Objective => Extract every entry word for word.
--- Begin Information given ---
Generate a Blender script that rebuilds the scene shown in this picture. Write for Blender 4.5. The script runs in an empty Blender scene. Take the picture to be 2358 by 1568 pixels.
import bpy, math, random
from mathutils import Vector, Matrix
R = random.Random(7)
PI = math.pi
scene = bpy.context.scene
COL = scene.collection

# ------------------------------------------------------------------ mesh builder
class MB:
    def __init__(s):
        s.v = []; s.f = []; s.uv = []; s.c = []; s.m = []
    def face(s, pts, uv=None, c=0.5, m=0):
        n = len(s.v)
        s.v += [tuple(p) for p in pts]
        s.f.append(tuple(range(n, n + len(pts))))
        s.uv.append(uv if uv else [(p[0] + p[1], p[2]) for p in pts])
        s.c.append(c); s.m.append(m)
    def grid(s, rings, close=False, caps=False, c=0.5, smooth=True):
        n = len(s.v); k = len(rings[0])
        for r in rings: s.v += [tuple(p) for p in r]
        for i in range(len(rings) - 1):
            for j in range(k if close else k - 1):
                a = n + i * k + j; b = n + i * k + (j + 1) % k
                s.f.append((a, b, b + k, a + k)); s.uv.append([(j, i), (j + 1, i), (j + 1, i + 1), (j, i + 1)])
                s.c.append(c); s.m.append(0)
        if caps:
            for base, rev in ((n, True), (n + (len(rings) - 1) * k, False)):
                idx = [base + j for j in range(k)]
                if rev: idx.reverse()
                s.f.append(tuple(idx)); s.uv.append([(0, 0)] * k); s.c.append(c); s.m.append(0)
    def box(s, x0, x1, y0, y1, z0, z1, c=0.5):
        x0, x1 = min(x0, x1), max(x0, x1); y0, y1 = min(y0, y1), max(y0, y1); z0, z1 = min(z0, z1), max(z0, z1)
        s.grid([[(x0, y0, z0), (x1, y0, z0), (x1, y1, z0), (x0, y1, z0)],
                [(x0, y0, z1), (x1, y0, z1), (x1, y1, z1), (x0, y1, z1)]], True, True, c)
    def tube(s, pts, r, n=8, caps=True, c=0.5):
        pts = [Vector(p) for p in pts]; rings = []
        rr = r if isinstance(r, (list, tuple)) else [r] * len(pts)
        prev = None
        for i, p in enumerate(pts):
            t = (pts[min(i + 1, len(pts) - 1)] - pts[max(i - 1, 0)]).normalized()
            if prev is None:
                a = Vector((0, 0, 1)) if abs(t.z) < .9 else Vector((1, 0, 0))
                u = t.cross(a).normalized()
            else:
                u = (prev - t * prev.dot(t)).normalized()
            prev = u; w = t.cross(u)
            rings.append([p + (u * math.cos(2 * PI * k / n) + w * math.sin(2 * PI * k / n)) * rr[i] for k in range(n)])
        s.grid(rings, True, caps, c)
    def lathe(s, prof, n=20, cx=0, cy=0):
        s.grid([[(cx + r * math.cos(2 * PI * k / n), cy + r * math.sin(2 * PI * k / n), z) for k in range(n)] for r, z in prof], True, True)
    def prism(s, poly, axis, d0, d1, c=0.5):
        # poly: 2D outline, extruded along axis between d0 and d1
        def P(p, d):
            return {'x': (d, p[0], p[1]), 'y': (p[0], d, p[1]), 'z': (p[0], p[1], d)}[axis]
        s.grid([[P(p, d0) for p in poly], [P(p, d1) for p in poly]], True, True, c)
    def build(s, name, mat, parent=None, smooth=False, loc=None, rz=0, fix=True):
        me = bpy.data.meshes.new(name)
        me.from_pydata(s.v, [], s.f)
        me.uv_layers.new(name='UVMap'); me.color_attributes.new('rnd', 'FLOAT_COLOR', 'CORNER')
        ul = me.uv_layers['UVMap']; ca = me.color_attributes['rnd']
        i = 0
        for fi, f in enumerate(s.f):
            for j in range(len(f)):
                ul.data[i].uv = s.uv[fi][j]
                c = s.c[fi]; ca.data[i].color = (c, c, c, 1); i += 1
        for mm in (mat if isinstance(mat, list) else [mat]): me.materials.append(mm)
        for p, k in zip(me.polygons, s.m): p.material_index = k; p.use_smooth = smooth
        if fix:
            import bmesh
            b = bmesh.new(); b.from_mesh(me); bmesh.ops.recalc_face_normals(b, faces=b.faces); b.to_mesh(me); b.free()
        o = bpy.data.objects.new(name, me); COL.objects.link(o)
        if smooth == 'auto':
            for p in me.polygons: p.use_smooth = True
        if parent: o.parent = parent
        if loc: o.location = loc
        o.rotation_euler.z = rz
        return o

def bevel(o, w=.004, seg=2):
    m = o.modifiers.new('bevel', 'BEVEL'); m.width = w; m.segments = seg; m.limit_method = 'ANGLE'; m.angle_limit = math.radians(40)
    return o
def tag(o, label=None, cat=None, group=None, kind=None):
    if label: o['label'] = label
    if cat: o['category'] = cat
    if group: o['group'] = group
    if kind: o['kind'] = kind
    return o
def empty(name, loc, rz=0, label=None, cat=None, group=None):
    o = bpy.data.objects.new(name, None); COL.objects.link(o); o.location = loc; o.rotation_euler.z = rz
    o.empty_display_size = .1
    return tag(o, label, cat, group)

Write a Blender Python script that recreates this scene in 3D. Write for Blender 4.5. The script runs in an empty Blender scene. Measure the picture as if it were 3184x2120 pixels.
--- End Information given ---
Output =>
Generate a Blender script that rebuilds the scene shown in this picture. Write for Blender 4.5. The script runs in an empty Blender scene. Take the picture to be 2358 by 1568 pixels.
import bpy, math, random
from mathutils import Vector, Matrix
R = random.Random(7)
PI = math.pi
scene = bpy.context.scene
COL = scene.collection

# ------------------------------------------------------------------ mesh builder
class MB:
    def __init__(s):
        s.v = []; s.f = []; s.uv = []; s.c = []; s.m = []
    def face(s, pts, uv=None, c=0.5, m=0):
        n = len(s.v)
        s.v += [tuple(p) for p in pts]
        s.f.append(tuple(range(n, n + len(pts))))
        s.uv.append(uv if uv else [(p[0] + p[1], p[2]) for p in pts])
        s.c.append(c); s.m.append(m)
    def grid(s, rings, close=False, caps=False, c=0.5, smooth=True):
        n = len(s.v); k = len(rings[0])
        for r in rings: s.v += [tuple(p) for p in r]
        for i in range(len(rings) - 1):
            for j in range(k if close else k - 1):
                a = n + i * k + j; b = n + i * k + (j + 1) % k
                s.f.append((a, b, b + k, a + k)); s.uv.append([(j, i), (j + 1, i), (j + 1, i + 1), (j, i + 1)])
                s.c.append(c); s.m.append(0)
        if caps:
            for base, rev in ((n, True), (n + (len(rings) - 1) * k, False)):
                idx = [base + j for j in range(k)]
                if rev: idx.reverse()
                s.f.append(tuple(idx)); s.uv.append([(0, 0)] * k); s.c.append(c); s.m.append(0)
    def box(s, x0, x1, y0, y1, z0, z1, c=0.5):
        x0, x1 = min(x0, x1), max(x0, x1); y0, y1 = min(y0, y1), max(y0, y1); z0, z1 = min(z0, z1), max(z0, z1)
        s.grid([[(x0, y0, z0), (x1, y0, z0), (x1, y1, z0), (x0, y1, z0)],
                [(x0, y0, z1), (x1, y0, z1), (x1, y1, z1), (x0, y1, z1)]], True, True, c)
    def tube(s, pts, r, n=8, caps=True, c=0.5):
        pts = [Vector(p) for p in pts]; rings = []
        rr = r if isinstance(r, (list, tuple)) else [r] * len(pts)
        prev = None
        for i, p in enumerate(pts):
            t = (pts[min(i + 1, len(pts) - 1)] - pts[max(i - 1, 0)]).normalized()
            if prev is None:
                a = Vector((0, 0, 1)) if abs(t.z) < .9 else Vector((1, 0, 0))
                u = t.cross(a).normalized()
            else:
                u = (prev - t * prev.dot(t)).normalized()
            prev = u; w = t.cross(u)
            rings.append([p + (u * math.cos(2 * PI * k / n) + w * math.sin(2 * PI * k / n)) * rr[i] for k in range(n)])
        s.grid(rings, True, caps, c)
    def lathe(s, prof, n=20, cx=0, cy=0):
        s.grid([[(cx + r * math.cos(2 * PI * k / n), cy + r * math.sin(2 * PI * k / n), z) for k in range(n)] for r, z in prof], True, True)
    def prism(s, poly, axis, d0, d1, c=0.5):
        # poly: 2D outline, extruded along axis between d0 and d1
        def P(p, d):
            return {'x': (d, p[0], p[1]), 'y': (p[0], d, p[1]), 'z': (p[0], p[1], d)}[axis]
        s.grid([[P(p, d0) for p in poly], [P(p, d1) for p in poly]], True, True, c)
    def build(s, name, mat, parent=None, smooth=False, loc=None, rz=0, fix=True):
        me = bpy.data.meshes.new(name)
        me.from_pydata(s.v, [], s.f)
        me.uv_layers.new(name='UVMap'); me.color_attributes.new('rnd', 'FLOAT_COLOR', 'CORNER')
        ul = me.uv_layers['UVMap']; ca = me.color_attributes['rnd']
        i = 0
        for fi, f in enumerate(s.f):
            for j in range(len(f)):
                ul.data[i].uv = s.uv[fi][j]
                c = s.c[fi]; ca.data[i].color = (c, c, c, 1); i += 1
        for mm in (mat if isinstance(mat, list) else [mat]): me.materials.append(mm)
        for p, k in zip(me.polygons, s.m): p.material_index = k; p.use_smooth = smooth
        if fix:
            import bmesh
            b = bmesh.new(); b.from_mesh(me); bmesh.ops.recalc_face_normals(b, faces=b.faces); b.to_mesh(me); b.free()
        o = bpy.data.objects.new(name, me); COL.objects.link(o)
        if smooth == 'auto':
            for p in me.polygons: p.use_smooth = True
        if parent: o.parent = parent
        if loc: o.location = loc
        o.rotation_euler.z = rz
        return o

def bevel(o, w=.004, seg=2):
    m = o.modifiers.new('bevel', 'BEVEL'); m.width = w; m.segments = seg; m.limit_method = 'ANGLE'; m.angle_limit = math.radians(40)
    return o
def tag(o, label=None, cat=None, group=None, kind=None):
    if label: o['label'] = label
    if cat: o['category'] = cat
    if group: o['group'] = group
    if kind: o['kind'] = kind
    return o
def empty(name, loc, rz=0, label=None, cat=None, group=None):
    o = bpy.data.objects.new(name, None); COL.objects.link(o); o.location = loc; o.rotation_euler.z = rz
    o.empty_display_size = .1
    return tag(o, label, cat, group)

Write a Blender Python script that recreates this scene in 3D. Write for Blender 4.5. The script runs in an empty Blender scene. Measure the picture as if it were 3184x2120 pixels.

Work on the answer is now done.